Data showing the top 20 fund purchases made by Barclays Stockbrokers clients in November revealed strong interest in the UK for a third consecutive month, with nine of the top twenty funds having a UK focus, up from six in September 2012. Global Emerging Markets and Asia Pacific funds were also popular, rising to the top of the list; November saw the Newton Asian Income fund take the top spot, knocking previous leader Aberdeen Emerging Markets into second place. In third and fourth spots were Newton Global Higher Income and First State Global Emerging Markets.

In November 2012 there was a significant increase in fund investments compared to the previous year; November 2012 saw a threefold (304%) increase in the value of investments compared to November 2011, and the month represented the highest ever level of investment into funds by Barclays Stockbrokers clients. November also saw a 92% increase in funds deals compared to November 2011.

Alastair Thaw, Head of Investor Product at Barclays Stockbrokers, said: "November saw client appetite for UK focused funds continuing to grow whilst Emerging Markets and Asia Pacific funds also remained popular. In September we polled our clients on the fund sector they favoured most for returns, and found Income was the most popular response with 26% of the vote. Our recent analysis supports this, as clients have continued to seek Income related funds. A busy month for fund investments, November saw the highest ever level of investment into funds by our clients, as investors take action to seek out the best returns available.

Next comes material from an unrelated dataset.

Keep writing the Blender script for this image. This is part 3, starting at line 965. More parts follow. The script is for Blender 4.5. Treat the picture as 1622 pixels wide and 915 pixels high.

"This year we combined our experience and expertise in stock broking with an expanded and improved fund offering in a single place, meaning our clients have a choice of a wide range of funds which they can access with ease and at competitive prices. With the launch of our regular investment service, investors can choose to add lump sums or drip feed sums into the market over time to build up their investments and maximise tax efficient benefits too."